I get it, pilots are a hard thing to nail. Setting up the world of a show needs to take place quickly so the story doesn’t get overburdened and bogged down by exposition. Too much exposition can be fatal, and the narrative needs to be balanced with character so it doesn’t lose our attention.

The pilot that airs tonight is a heavily retooled version that is vastly different than the one that leaked online earlier in the year. They’ve made a lot of changes to both the plot, and the tone. There are numerous whole new scenes, voice-overs, and characters. It helps a lot, and fixes some of the gapping plot holes. Unfortunately it can’t save the pilot from just being ok.

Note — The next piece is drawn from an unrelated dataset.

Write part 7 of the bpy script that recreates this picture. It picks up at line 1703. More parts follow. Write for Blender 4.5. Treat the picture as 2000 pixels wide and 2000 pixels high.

Tone is especially important when setting up a new show, and is the biggest stumbling block for the Minority Report pilot. I’m not sure they realize they’re doing it, but the show is incredibly campy. The awkward way Dash acts around people, Vega’s tough girl exterior, the possible work romance she’s had with Will Blake (Wilmer Valderrama), the acting, the corny jokes … it all lessens the impact of the show. There’s also one of the most awkward and terrible product placements I’ve ever seen in a show. Some music comes on in Vega’s home, and Dash turns to her and rattles off to her that the song is “Trouble” by Iggy Izalea and the name of all of the on the song. I cringed as it happened.

I’m not optimistic about this show. It has no idea what it should be, and instead squanders all of its promise to be merely mediocre. As is, Minority Report would be right at home on the CW alongside Supernatural, but at least Supernatural doesn’t take itself seriously.